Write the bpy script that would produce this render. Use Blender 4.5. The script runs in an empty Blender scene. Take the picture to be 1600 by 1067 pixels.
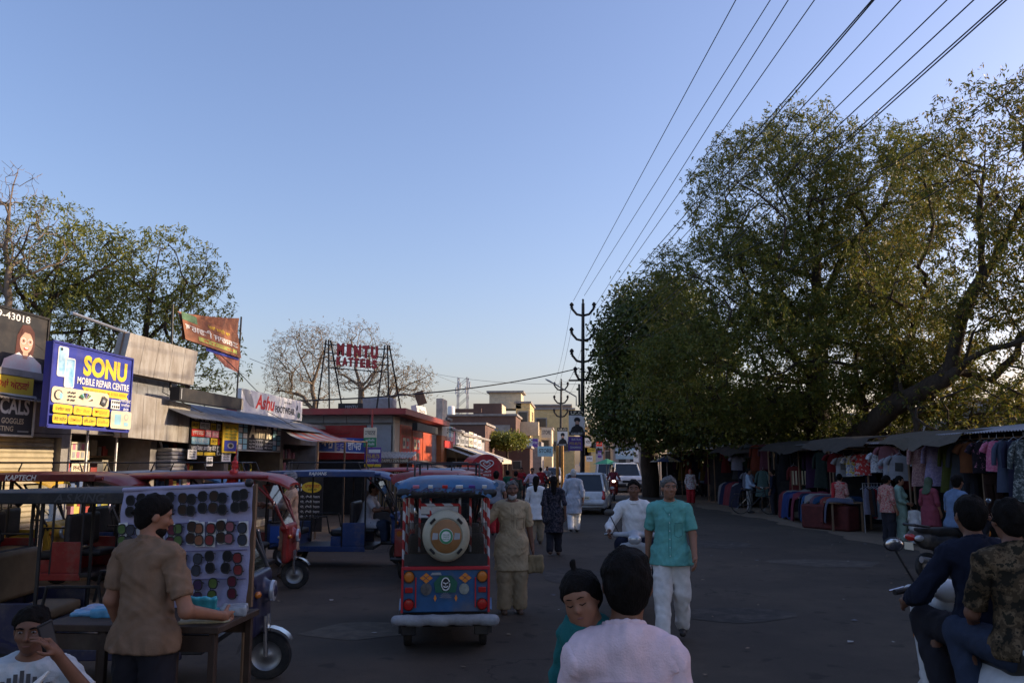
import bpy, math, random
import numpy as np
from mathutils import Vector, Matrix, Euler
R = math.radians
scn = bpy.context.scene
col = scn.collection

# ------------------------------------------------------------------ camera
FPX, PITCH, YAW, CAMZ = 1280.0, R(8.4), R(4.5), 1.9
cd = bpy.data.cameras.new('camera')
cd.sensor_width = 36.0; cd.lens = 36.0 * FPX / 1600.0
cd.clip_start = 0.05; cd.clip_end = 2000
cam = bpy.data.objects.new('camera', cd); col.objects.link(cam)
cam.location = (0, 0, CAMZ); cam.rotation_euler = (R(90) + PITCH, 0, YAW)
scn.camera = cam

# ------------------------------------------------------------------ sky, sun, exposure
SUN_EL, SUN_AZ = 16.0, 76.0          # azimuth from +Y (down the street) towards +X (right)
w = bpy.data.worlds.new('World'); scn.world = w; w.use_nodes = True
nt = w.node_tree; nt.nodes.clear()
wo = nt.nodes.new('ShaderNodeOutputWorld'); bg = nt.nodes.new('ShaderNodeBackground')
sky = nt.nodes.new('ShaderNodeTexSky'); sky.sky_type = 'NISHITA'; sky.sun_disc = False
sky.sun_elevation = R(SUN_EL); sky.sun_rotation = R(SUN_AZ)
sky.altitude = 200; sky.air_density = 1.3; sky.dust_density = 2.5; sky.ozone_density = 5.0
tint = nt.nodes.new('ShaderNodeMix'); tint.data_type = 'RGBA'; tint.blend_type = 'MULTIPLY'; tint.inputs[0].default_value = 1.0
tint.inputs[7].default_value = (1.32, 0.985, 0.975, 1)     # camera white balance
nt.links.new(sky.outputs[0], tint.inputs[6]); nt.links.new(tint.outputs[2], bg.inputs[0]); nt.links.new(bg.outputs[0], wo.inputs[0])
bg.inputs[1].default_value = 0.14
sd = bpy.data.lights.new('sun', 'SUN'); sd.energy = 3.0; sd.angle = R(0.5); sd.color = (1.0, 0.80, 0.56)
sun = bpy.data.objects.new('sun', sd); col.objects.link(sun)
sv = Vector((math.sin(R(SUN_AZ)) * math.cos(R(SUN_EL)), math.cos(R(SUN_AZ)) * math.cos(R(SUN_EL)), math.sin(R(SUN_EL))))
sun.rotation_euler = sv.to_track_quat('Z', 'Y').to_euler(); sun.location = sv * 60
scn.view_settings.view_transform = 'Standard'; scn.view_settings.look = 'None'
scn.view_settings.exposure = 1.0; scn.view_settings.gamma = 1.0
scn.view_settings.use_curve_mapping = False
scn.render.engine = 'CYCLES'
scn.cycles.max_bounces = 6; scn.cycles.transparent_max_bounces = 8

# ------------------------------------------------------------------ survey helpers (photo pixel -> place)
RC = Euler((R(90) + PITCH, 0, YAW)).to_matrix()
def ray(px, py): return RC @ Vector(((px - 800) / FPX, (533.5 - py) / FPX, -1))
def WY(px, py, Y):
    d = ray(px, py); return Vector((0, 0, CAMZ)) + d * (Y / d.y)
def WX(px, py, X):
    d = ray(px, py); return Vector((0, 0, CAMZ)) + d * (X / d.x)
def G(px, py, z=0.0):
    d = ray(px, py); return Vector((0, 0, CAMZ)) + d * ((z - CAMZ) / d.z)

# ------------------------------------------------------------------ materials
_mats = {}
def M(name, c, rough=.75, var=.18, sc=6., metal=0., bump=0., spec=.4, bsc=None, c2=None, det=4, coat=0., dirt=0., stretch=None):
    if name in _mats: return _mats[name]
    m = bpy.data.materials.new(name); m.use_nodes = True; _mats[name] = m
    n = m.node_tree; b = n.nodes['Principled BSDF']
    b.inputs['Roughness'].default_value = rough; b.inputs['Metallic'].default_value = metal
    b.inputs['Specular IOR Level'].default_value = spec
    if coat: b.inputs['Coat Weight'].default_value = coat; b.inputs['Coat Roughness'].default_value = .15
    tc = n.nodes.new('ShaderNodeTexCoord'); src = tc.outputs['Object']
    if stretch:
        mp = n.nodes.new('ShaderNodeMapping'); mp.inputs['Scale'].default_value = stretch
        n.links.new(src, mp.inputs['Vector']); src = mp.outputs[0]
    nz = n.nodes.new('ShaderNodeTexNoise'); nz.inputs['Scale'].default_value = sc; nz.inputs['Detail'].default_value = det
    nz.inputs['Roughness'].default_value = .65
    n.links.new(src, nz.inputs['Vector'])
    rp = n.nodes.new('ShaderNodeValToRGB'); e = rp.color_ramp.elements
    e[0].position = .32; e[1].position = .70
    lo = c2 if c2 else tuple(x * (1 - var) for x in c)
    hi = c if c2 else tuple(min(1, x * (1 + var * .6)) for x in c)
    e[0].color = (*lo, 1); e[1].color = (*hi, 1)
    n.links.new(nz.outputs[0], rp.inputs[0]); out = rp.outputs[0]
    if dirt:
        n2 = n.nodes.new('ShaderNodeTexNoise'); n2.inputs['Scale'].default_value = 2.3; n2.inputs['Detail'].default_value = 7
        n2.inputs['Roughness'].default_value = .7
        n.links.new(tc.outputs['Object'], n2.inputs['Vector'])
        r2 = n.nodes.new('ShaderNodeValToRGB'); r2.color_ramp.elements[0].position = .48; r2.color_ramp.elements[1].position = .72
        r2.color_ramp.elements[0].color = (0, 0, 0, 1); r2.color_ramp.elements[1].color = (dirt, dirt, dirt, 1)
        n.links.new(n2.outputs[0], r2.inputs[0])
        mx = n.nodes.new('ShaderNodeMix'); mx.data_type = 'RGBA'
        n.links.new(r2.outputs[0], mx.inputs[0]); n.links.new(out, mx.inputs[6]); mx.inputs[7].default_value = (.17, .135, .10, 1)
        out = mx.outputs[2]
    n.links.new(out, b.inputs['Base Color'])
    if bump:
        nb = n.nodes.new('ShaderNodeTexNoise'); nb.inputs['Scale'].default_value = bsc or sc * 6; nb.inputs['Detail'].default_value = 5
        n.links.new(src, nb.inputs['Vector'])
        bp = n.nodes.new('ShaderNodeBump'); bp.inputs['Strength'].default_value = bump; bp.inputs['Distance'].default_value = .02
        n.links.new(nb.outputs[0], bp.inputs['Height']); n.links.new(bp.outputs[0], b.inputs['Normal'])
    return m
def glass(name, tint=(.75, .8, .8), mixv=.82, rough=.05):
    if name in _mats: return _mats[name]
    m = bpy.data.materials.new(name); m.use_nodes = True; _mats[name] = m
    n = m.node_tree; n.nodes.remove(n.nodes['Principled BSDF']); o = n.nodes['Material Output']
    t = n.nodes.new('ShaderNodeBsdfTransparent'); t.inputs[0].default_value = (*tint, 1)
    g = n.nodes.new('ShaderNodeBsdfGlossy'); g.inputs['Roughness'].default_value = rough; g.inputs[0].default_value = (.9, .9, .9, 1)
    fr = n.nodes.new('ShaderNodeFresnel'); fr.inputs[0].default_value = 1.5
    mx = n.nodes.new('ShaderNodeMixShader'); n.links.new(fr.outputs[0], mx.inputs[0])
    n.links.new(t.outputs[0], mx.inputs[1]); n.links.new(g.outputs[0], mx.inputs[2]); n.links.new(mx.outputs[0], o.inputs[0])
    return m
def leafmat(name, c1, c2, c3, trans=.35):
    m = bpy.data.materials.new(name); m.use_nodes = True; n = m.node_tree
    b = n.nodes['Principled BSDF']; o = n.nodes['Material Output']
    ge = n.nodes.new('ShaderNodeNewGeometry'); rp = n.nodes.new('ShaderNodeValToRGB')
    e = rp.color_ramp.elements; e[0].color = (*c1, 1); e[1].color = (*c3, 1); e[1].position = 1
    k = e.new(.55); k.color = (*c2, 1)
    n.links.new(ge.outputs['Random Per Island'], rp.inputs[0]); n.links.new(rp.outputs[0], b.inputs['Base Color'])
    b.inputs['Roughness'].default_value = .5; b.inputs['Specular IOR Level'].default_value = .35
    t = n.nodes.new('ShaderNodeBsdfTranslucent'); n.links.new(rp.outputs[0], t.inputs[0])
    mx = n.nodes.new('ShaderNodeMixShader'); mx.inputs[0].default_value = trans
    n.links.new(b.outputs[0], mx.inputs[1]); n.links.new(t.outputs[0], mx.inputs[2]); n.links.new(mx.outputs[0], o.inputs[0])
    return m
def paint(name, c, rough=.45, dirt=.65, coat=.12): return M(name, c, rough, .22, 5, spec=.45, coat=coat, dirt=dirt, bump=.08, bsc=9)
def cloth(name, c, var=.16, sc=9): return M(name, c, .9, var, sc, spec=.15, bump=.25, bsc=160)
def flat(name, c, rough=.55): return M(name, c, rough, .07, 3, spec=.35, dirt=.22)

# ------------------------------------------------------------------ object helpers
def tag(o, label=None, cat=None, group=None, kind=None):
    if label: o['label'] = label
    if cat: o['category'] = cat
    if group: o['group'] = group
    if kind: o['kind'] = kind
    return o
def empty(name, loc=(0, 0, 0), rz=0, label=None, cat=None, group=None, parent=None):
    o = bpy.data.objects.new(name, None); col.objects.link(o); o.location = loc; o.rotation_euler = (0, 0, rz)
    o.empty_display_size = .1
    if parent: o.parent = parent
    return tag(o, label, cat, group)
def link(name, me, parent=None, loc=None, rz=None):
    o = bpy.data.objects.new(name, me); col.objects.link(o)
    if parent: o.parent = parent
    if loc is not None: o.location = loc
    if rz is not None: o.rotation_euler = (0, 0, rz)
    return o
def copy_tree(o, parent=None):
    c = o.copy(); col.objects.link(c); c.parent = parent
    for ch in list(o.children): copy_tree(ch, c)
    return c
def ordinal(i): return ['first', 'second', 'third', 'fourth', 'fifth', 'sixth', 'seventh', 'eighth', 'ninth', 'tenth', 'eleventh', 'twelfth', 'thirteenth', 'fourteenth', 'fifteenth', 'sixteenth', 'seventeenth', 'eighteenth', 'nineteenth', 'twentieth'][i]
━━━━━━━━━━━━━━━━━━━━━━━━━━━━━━
Task statement:
Restate the material word for word from its first line through the line containing "scn.camera = cam", both included; the pictures do not belong in it.

Exercise result:
Write the bpy script that would produce this render. Use Blender 4.5. The script runs in an empty Blender scene. Take the picture to be 1600 by 1067 pixels.
import bpy, math, random
import numpy as np
from mathutils import Vector, Matrix, Euler
R = math.radians
scn = bpy.context.scene
col = scn.collection

# ------------------------------------------------------------------ camera
FPX, PITCH, YAW, CAMZ = 1280.0, R(8.4), R(4.5), 1.9
cd = bpy.data.cameras.new('camera')
cd.sensor_width = 36.0; cd.lens = 36.0 * FPX / 1600.0
cd.clip_start = 0.05; cd.clip_end = 2000
cam = bpy.data.objects.new('camera', cd); col.objects.link(cam)
cam.location = (0, 0, CAMZ); cam.rotation_euler = (R(90) + PITCH, 0, YAW)
scn.camera = cam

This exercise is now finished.